High Plains Drifter (1973)

(On TV, June 2019) At first, there is a bafflingly familiar quality to High Plains Drifter that may make you question why the film exists, so closely does it feel like half a dozen other Clint Eastwood westerns. Here we have a loner coming to town, shooting a few people up to no good, and asked to stick around to protect the town from a bigger evil. But even at the same time, there’s something not quite right with the movie, something that sets it apart: Our protagonist rapes a woman in the film’s first ten minutes and before long we understand that the villagers are clearly plotting among themselves to keep a secret from the hero. High Plains Drifter gets weirder the longer it goes on, as more secrets are revealed and the “innocent” villagers’ true allegiances are revealed.
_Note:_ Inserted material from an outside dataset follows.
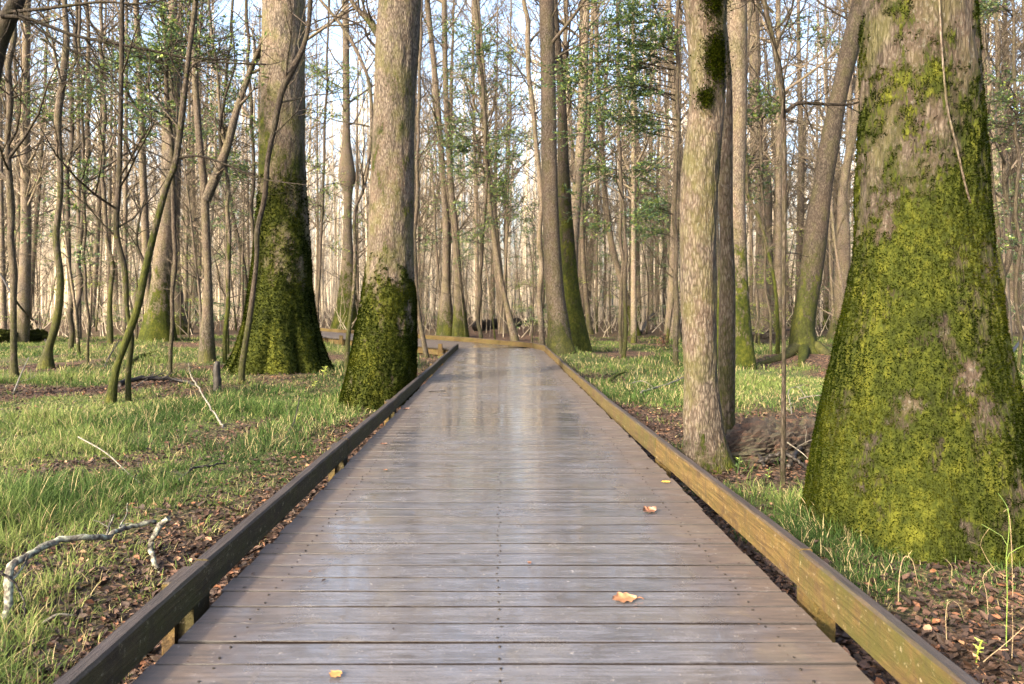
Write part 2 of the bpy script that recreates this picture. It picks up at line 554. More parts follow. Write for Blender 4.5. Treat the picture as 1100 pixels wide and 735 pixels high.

Throughout it all, we also realize how there’s a strong probability that the film is not entirely realistic. The dark-red climax gets positively occult as evidence of supernatural happenings accumulate. Noteworthy for being one of Eastwood’s first solo directing efforts (clearly inspired by Leone and Siegel), the film includes—of all things—what could be interpreted as one of cinema’s earliest first-person-shooter sequences. While the film may or may not belong to the supernatural horror genre, it’s the explanation that makes the most sense and interest given the clues given by the film. Eastwood fans may want to compare High Plains Drifter with Pale Rider, which seems to come to a similarly ambiguous situation from the other side of the good/evil coin.